◆ **Job**
What follows is a listing to be transcribed exactly.

◆ **Material**

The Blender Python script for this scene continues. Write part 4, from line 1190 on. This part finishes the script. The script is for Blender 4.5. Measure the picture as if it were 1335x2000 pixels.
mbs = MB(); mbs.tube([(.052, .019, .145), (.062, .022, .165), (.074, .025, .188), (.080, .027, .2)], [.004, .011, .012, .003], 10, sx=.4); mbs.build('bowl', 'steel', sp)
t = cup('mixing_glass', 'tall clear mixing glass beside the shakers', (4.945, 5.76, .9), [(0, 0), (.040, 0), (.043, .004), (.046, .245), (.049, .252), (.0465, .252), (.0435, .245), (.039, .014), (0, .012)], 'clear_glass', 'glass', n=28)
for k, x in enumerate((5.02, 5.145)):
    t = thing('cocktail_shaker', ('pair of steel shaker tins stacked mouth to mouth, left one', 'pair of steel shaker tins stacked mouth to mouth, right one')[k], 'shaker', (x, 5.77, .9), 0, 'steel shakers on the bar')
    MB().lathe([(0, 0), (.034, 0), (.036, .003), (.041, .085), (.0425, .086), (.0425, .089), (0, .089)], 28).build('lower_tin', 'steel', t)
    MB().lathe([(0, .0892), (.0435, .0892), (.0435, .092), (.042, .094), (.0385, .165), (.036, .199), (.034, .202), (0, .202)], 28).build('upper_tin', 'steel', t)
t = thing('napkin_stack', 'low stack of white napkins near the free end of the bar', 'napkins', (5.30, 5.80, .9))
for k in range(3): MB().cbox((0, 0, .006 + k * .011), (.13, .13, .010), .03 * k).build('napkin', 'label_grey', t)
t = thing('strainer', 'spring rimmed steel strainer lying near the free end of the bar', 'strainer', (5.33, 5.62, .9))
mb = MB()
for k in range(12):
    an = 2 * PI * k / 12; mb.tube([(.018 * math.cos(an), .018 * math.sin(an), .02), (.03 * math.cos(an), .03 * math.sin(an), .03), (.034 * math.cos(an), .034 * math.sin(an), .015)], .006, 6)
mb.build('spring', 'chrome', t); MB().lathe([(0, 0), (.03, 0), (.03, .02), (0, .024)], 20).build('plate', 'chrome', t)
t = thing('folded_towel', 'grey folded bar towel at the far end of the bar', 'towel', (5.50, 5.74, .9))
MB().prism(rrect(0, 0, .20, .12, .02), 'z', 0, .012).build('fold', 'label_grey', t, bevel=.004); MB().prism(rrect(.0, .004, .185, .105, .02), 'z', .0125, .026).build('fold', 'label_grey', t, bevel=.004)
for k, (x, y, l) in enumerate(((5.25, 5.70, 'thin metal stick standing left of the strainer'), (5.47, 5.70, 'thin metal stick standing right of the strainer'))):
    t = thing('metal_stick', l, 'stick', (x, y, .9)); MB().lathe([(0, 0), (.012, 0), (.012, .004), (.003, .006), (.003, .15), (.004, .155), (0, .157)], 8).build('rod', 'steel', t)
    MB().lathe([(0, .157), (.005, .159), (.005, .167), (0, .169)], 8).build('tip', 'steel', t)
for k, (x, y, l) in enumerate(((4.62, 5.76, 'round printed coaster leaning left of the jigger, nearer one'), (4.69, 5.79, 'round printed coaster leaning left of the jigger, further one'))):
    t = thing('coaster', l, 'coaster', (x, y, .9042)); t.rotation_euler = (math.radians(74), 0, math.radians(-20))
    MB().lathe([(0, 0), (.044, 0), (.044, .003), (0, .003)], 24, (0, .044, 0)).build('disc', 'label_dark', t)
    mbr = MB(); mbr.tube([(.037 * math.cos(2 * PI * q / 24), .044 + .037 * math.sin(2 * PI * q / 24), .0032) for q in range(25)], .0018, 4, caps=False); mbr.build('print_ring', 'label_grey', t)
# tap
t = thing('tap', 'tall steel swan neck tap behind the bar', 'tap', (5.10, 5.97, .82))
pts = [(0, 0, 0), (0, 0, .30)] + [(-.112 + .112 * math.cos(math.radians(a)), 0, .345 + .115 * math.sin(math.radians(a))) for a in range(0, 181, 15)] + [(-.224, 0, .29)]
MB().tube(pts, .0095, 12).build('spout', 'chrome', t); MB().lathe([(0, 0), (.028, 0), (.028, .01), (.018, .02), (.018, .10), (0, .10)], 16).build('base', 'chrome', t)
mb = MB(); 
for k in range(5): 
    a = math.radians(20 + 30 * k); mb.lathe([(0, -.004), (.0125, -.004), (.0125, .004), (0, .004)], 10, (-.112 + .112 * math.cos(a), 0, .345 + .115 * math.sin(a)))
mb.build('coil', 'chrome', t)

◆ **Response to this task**
The Blender Python script for this scene continues. Write part 4, from line 1190 on. This part finishes the script. The script is for Blender 4.5. Measure the picture as if it were 1335x2000 pixels.
mbs = MB(); mbs.tube([(.052, .019, .145), (.062, .022, .165), (.074, .025, .188), (.080, .027, .2)], [.004, .011, .012, .003], 10, sx=.4); mbs.build('bowl', 'steel', sp)
t = cup('mixing_glass', 'tall clear mixing glass beside the shakers', (4.945, 5.76, .9), [(0, 0), (.040, 0), (.043, .004), (.046, .245), (.049, .252), (.0465, .252), (.0435, .245), (.039, .014), (0, .012)], 'clear_glass', 'glass', n=28)
for k, x in enumerate((5.02, 5.145)):
    t = thing('cocktail_shaker', ('pair of steel shaker tins stacked mouth to mouth, left one', 'pair of steel shaker tins stacked mouth to mouth, right one')[k], 'shaker', (x, 5.77, .9), 0, 'steel shakers on the bar')
    MB().lathe([(0, 0), (.034, 0), (.036, .003), (.041, .085), (.0425, .086), (.0425, .089), (0, .089)], 28).build('lower_tin', 'steel', t)
    MB().lathe([(0, .0892), (.0435, .0892), (.0435, .092), (.042, .094), (.0385, .165), (.036, .199), (.034, .202), (0, .202)], 28).build('upper_tin', 'steel', t)
t = thing('napkin_stack', 'low stack of white napkins near the free end of the bar', 'napkins', (5.30, 5.80, .9))
for k in range(3): MB().cbox((0, 0, .006 + k * .011), (.13, .13, .010), .03 * k).build('napkin', 'label_grey', t)
t = thing('strainer', 'spring rimmed steel strainer lying near the free end of the bar', 'strainer', (5.33, 5.62, .9))
mb = MB()
for k in range(12):
    an = 2 * PI * k / 12; mb.tube([(.018 * math.cos(an), .018 * math.sin(an), .02), (.03 * math.cos(an), .03 * math.sin(an), .03), (.034 * math.cos(an), .034 * math.sin(an), .015)], .006, 6)
mb.build('spring', 'chrome', t); MB().lathe([(0, 0), (.03, 0), (.03, .02), (0, .024)], 20).build('plate', 'chrome', t)
t = thing('folded_towel', 'grey folded bar towel at the far end of the bar', 'towel', (5.50, 5.74, .9))
MB().prism(rrect(0, 0, .20, .12, .02), 'z', 0, .012).build('fold', 'label_grey', t, bevel=.004); MB().prism(rrect(.0, .004, .185, .105, .02), 'z', .0125, .026).build('fold', 'label_grey', t, bevel=.004)
for k, (x, y, l) in enumerate(((5.25, 5.70, 'thin metal stick standing left of the strainer'), (5.47, 5.70, 'thin metal stick standing right of the strainer'))):
    t = thing('metal_stick', l, 'stick', (x, y, .9)); MB().lathe([(0, 0), (.012, 0), (.012, .004), (.003, .006), (.003, .15), (.004, .155), (0, .157)], 8).build('rod', 'steel', t)
    MB().lathe([(0, .157), (.005, .159), (.005, .167), (0, .169)], 8).build('tip', 'steel', t)
for k, (x, y, l) in enumerate(((4.62, 5.76, 'round printed coaster leaning left of the jigger, nearer one'), (4.69, 5.79, 'round printed coaster leaning left of the jigger, further one'))):
    t = thing('coaster', l, 'coaster', (x, y, .9042)); t.rotation_euler = (math.radians(74), 0, math.radians(-20))
    MB().lathe([(0, 0), (.044, 0), (.044, .003), (0, .003)], 24, (0, .044, 0)).build('disc', 'label_dark', t)
    mbr = MB(); mbr.tube([(.037 * math.cos(2 * PI * q / 24), .044 + .037 * math.sin(2 * PI * q / 24), .0032) for q in range(25)], .0018, 4, caps=False); mbr.build('print_ring', 'label_grey', t)
# tap
t = thing('tap', 'tall steel swan neck tap behind the bar', 'tap', (5.10, 5.97, .82))
pts = [(0, 0, 0), (0, 0, .30)] + [(-.112 + .112 * math.cos(math.radians(a)), 0, .345 + .115 * math.sin(math.radians(a))) for a in range(0, 181, 15)] + [(-.224, 0, .29)]
MB().tube(pts, .0095, 12).build('spout', 'chrome', t); MB().lathe([(0, 0), (.028, 0), (.028, .01), (.018, .02), (.018, .10), (0, .10)], 16).build('base', 'chrome', t)
mb = MB(); 
for k in range(5): 
    a = math.radians(20 + 30 * k); mb.lathe([(0, -.004), (.0125, -.004), (.0125, .004), (0, .004)], 10, (-.112 + .112 * math.cos(a), 0, .345 + .115 * math.sin(a)))
mb.build('coil', 'chrome', t)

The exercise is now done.